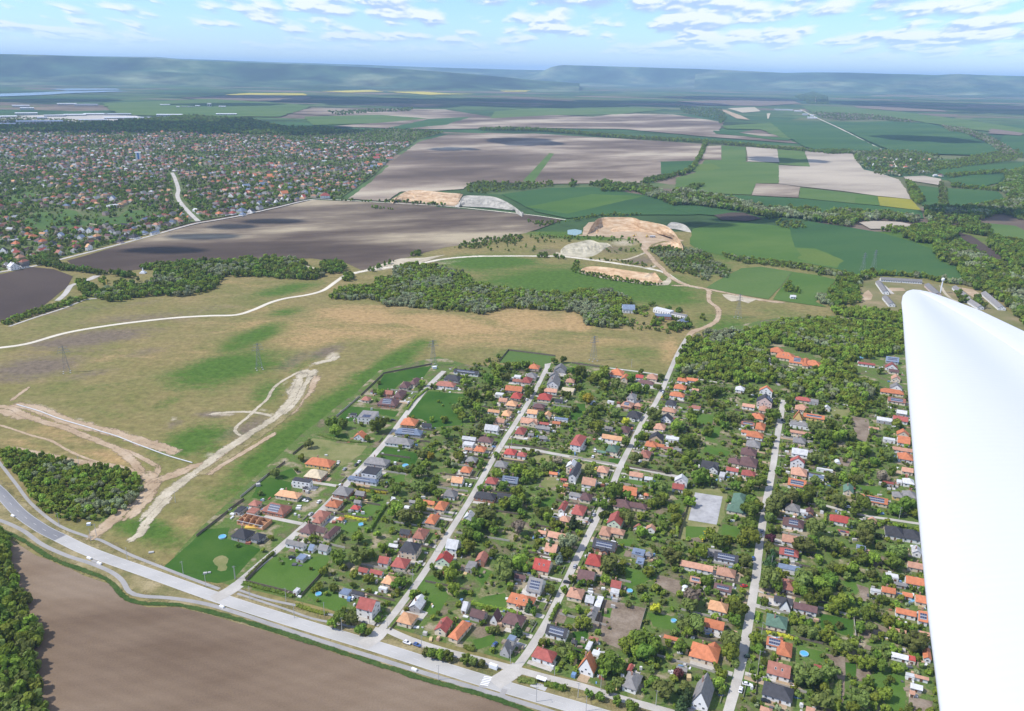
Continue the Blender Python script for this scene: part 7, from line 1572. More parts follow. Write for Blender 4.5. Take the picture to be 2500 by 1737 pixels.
CB = {k: raw_mesh('car_body', *bv, [m]) for k, m in CPAINT.items()}; CR = {k: raw_mesh('car_roof', *rv, [m]) for k, m in CPAINT.items()}; CG = raw_mesh('car_windows', *gv, [M['glass']]); WH = mesh_from(wb, 'wheel', [M['tyre']])
hb = MB(); hb.box(-.03, -.16, -.07, .03, .16, .07); HL = mesh_from(hb, 'headlight', [M['lamp']]); hb = MB(); hb.bar((0, -.02, 0), (0, .02, 0), .19, 8); RIM = mesh_from(hb, 'rim', [M['rim']])
def car(rg, x, y, k, where, th=None, van=False):
    p = G(rg, x, y+3); ns = nearest_street(p); th = math.atan2(ns[3].y, ns[3].x) if th is None else th
    root = empty('van' if van else 'car', (p.x, p.y, .17), th, f"{CARC[k][0]} {'van' if van else 'car'} {where}", 'van' if van else 'car', 'cars parked in the village'); root.scale = (1.05, 1.05, 1.35 if van else 1.05)
    inst('body', CB[k], root, (0, 0, 0)); inst('windows', CG, root, (0, 0, .003)); inst('roof_panel', CR[k], root, (0, 0, 0))
    for sx in (-1.3, 1.3):
        for sy in (-.78, .78): w_ = inst('wheel', WH, root, (sx, sy, .32)); inst('rim', RIM, w_, (0, .1 if sy > 0 else -.1, 0))
    for sy in (-.5, .5): inst('headlight', HL, root, (2.08, sy, .6))
for a in [('1', 1078, 778, 'w', 'on the pale drive behind the white two-storey corner house', 1.2), ('1', 1645, 392, 'd', 'parked on the second street by the charcoal house'), ('1', 830, 78, 'w', 'on the leftmost street by the orange brick terrace'), ('1', 770, 168, 's', 'before the brick-brown house on the leftmost street'), ('1', 635, 484, 'd', 'next to the slate-blue carport by the corner lawn', .2), ('1', 1468, 1102, 'w', 'on the grass island beside the service road', -.45), ('1', 1540, 1118, 'b', 'on the grass island behind the white one', -.45), ('1', 405, 378, 'd', 'by the charcoal house opposite the corner lawn', .3),
 ('1', 725, 62, 'd', 'in the yard of the pale orange hip-roofed house', .4), ('2', 965, 172, 's', 'on the third street beside the red hip-roofed house'), ('2', 945, 216, 'd', 'on the third street below the silver one'), ('2', 770, 664, 'd', 'standing crosswise on the third street', -.2), ('2', 828, 548, 's', 'near the bend of tree shade on the third street'), ('2', 246, 1116, 'b', 'in the garden beside the grey gabled corner house', 1.1), ('3', 494, 692, 'r', 'in the front yard beside the fourth street', .2), ('3', 972, 912, 'd', 'on the paved yard behind the dark gabled house', 1.6), ('3', 515, 1405, 'w', 'on the drive at the bottom of the fourth street', -.3), ('3', 470, 1445, 'w', 'parked on the verge at the bottom of the fourth street'), ('3', 650, 1525, 'd', 'in front of the big charcoal house at the bottom', -.3), ('3', 525, 1200, 'n', 'at a gate on the fourth street near the orange house', .2), ('3', 562, 490, 'b', 'at the kerb of the fourth street by the grey solar house'), ('3', 1256, 118, 'w', 'on the side lane near the bright red roof', -.3), ('3', 1060, 92, 'r', 'low on the side lane near its start', -.25), ('3', 625, 292, 's', 'in tree shade on the fourth street'),
 ('6', 712, 486, 'w', 'on the upper second street by the red roofs'), ('6', 637, 604, 'w', 'on the second street by the pale orange house'), ('6', 185, 1290, 'w', 'on the second street by the orange gabled house'), ('6', 1330, 1020, 'w', 'on the drive of the green-roofed house', 1.3), ('6', 1975, 462, 'y', 'at the top of the third street'), ('6', 1982, 420, 'w', 'at the top of the third street above the yellow one'), ('6', 1358, 1132, 'y', 'standing by the salmon house on the cross street', 1.2), ('6', 1018, 1150, 'd', 'by the house with the pale domed roof', 1.2), ('7', 985, 856, 'd', 'at the roadside of the upper fourth street'), ('7', 480, 1505, 'd', 'in the lane above the sports court', .2), ('7', 380, 1356, 's', 'between the small red-roofed houses above the court', 1.2), ('5', 1688, 652, 'd', 'in the wide drive on the leftmost street', 0), ('5', 1830, 490, 'w', 'near the top of the leftmost street'), ('5', 1385, 1025, 'w', 'outside the white flat-roofed house on the leftmost street'), ('5', 1358, 1052, 'd', 'outside the white flat-roofed house, below the white one'), ('5', 1255, 1090, 's', 'across the street from the white flat-roofed house'), ('5', 1215, 1236, 'w', 'outside the grey hip-roofed house on the leftmost street'), ('5', 930, 1360, 'd', 'on the drive of the pale orange hip-roofed house', -.3), ('5', 903, 1376, 'w', 'beside the dark one on the pale orange house drive', -.3)]:
    car(*a[:5], th=a[5] if len(a) > 5 else None)
car('6', 1352, 966, 'w', 'beside the green-roofed house on the cross street', 1.3, True)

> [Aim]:
Quote all the lines above exactly as given. Do not include the pictures.

> [Result]:
Continue the Blender Python script for this scene: part 7, from line 1572. More parts follow. Write for Blender 4.5. Take the picture to be 2500 by 1737 pixels.
CB = {k: raw_mesh('car_body', *bv, [m]) for k, m in CPAINT.items()}; CR = {k: raw_mesh('car_roof', *rv, [m]) for k, m in CPAINT.items()}; CG = raw_mesh('car_windows', *gv, [M['glass']]); WH = mesh_from(wb, 'wheel', [M['tyre']])
hb = MB(); hb.box(-.03, -.16, -.07, .03, .16, .07); HL = mesh_from(hb, 'headlight', [M['lamp']]); hb = MB(); hb.bar((0, -.02, 0), (0, .02, 0), .19, 8); RIM = mesh_from(hb, 'rim', [M['rim']])
def car(rg, x, y, k, where, th=None, van=False):
    p = G(rg, x, y+3); ns = nearest_street(p); th = math.atan2(ns[3].y, ns[3].x) if th is None else th
    root = empty('van' if van else 'car', (p.x, p.y, .17), th, f"{CARC[k][0]} {'van' if van else 'car'} {where}", 'van' if van else 'car', 'cars parked in the village'); root.scale = (1.05, 1.05, 1.35 if van else 1.05)
    inst('body', CB[k], root, (0, 0, 0)); inst('windows', CG, root, (0, 0, .003)); inst('roof_panel', CR[k], root, (0, 0, 0))
    for sx in (-1.3, 1.3):
        for sy in (-.78, .78): w_ = inst('wheel', WH, root, (sx, sy, .32)); inst('rim', RIM, w_, (0, .1 if sy > 0 else -.1, 0))
    for sy in (-.5, .5): inst('headlight', HL, root, (2.08, sy, .6))
for a in [('1', 1078, 778, 'w', 'on the pale drive behind the white two-storey corner house', 1.2), ('1', 1645, 392, 'd', 'parked on the second street by the charcoal house'), ('1', 830, 78, 'w', 'on the leftmost street by the orange brick terrace'), ('1', 770, 168, 's', 'before the brick-brown house on the leftmost street'), ('1', 635, 484, 'd', 'next to the slate-blue carport by the corner lawn', .2), ('1', 1468, 1102, 'w', 'on the grass island beside the service road', -.45), ('1', 1540, 1118, 'b', 'on the grass island behind the white one', -.45), ('1', 405, 378, 'd', 'by the charcoal house opposite the corner lawn', .3),
 ('1', 725, 62, 'd', 'in the yard of the pale orange hip-roofed house', .4), ('2', 965, 172, 's', 'on the third street beside the red hip-roofed house'), ('2', 945, 216, 'd', 'on the third street below the silver one'), ('2', 770, 664, 'd', 'standing crosswise on the third street', -.2), ('2', 828, 548, 's', 'near the bend of tree shade on the third street'), ('2', 246, 1116, 'b', 'in the garden beside the grey gabled corner house', 1.1), ('3', 494, 692, 'r', 'in the front yard beside the fourth street', .2), ('3', 972, 912, 'd', 'on the paved yard behind the dark gabled house', 1.6), ('3', 515, 1405, 'w', 'on the drive at the bottom of the fourth street', -.3), ('3', 470, 1445, 'w', 'parked on the verge at the bottom of the fourth street'), ('3', 650, 1525, 'd', 'in front of the big charcoal house at the bottom', -.3), ('3', 525, 1200, 'n', 'at a gate on the fourth street near the orange house', .2), ('3', 562, 490, 'b', 'at the kerb of the fourth street by the grey solar house'), ('3', 1256, 118, 'w', 'on the side lane near the bright red roof', -.3), ('3', 1060, 92, 'r', 'low on the side lane near its start', -.25), ('3', 625, 292, 's', 'in tree shade on the fourth street'),
 ('6', 712, 486, 'w', 'on the upper second street by the red roofs'), ('6', 637, 604, 'w', 'on the second street by the pale orange house'), ('6', 185, 1290, 'w', 'on the second street by the orange gabled house'), ('6', 1330, 1020, 'w', 'on the drive of the green-roofed house', 1.3), ('6', 1975, 462, 'y', 'at the top of the third street'), ('6', 1982, 420, 'w', 'at the top of the third street above the yellow one'), ('6', 1358, 1132, 'y', 'standing by the salmon house on the cross street', 1.2), ('6', 1018, 1150, 'd', 'by the house with the pale domed roof', 1.2), ('7', 985, 856, 'd', 'at the roadside of the upper fourth street'), ('7', 480, 1505, 'd', 'in the lane above the sports court', .2), ('7', 380, 1356, 's', 'between the small red-roofed houses above the court', 1.2), ('5', 1688, 652, 'd', 'in the wide drive on the leftmost street', 0), ('5', 1830, 490, 'w', 'near the top of the leftmost street'), ('5', 1385, 1025, 'w', 'outside the white flat-roofed house on the leftmost street'), ('5', 1358, 1052, 'd', 'outside the white flat-roofed house, below the white one'), ('5', 1255, 1090, 's', 'across the street from the white flat-roofed house'), ('5', 1215, 1236, 'w', 'outside the grey hip-roofed house on the leftmost street'), ('5', 930, 1360, 'd', 'on the drive of the pale orange hip-roofed house', -.3), ('5', 903, 1376, 'w', 'beside the dark one on the pale orange house drive', -.3)]:
    car(*a[:5], th=a[5] if len(a) > 5 else None)
car('6', 1352, 966, 'w', 'beside the green-roofed house on the cross street', 1.3, True)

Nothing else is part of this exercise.